Speaking of improv, like its predecessor, The End Continues was made entirely without a script. Fortunately for Reiner, technological advances over the last few decades have made it easier to sift through the hours of improvised footage and cobble together the best parts.
Mary Evans/Ronald Grant/Everett Collection
“In those days, it wasn’t done digitally,” he says of the original. “It was all literally physically cutting and pasting the pieces of film and sticking them together. That took forever. And I also shot with two cameras this time, whereas last time I only had one camera, and so it was quicker.”
Still, Reiner says, “You wind up writing with the pieces of film. That’s the way you do it. I mean, it’s completely improvised, so you don’t know what’s [coming], and you do it in two or three takes. So sometimes there’s a great joke from one and one from another, and they don’t stitch together. So you have to find a way of essentially writing a screenplay with the pieces of film.”

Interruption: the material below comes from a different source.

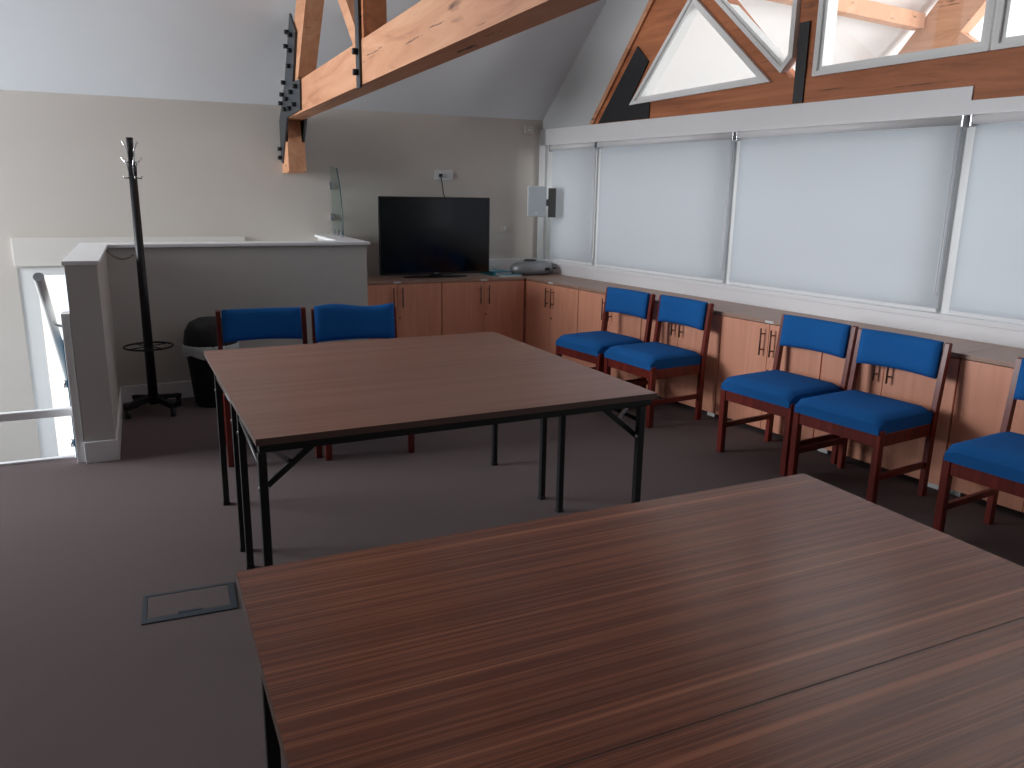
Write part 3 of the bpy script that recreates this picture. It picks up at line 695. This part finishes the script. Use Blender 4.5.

While he’s happy with the finished product, Reiner says making The End Continues has not changed his overall stance on sequels. “To be honest with you, no. The only reason we did this sequel is because we got the rights back, and we had an idea of how to do it, which was different from what we did the first time,” he says. “I did it. And there it is.”
Spinal Tap II: The End Continues turns up to 11 in theaters on Sept. 12.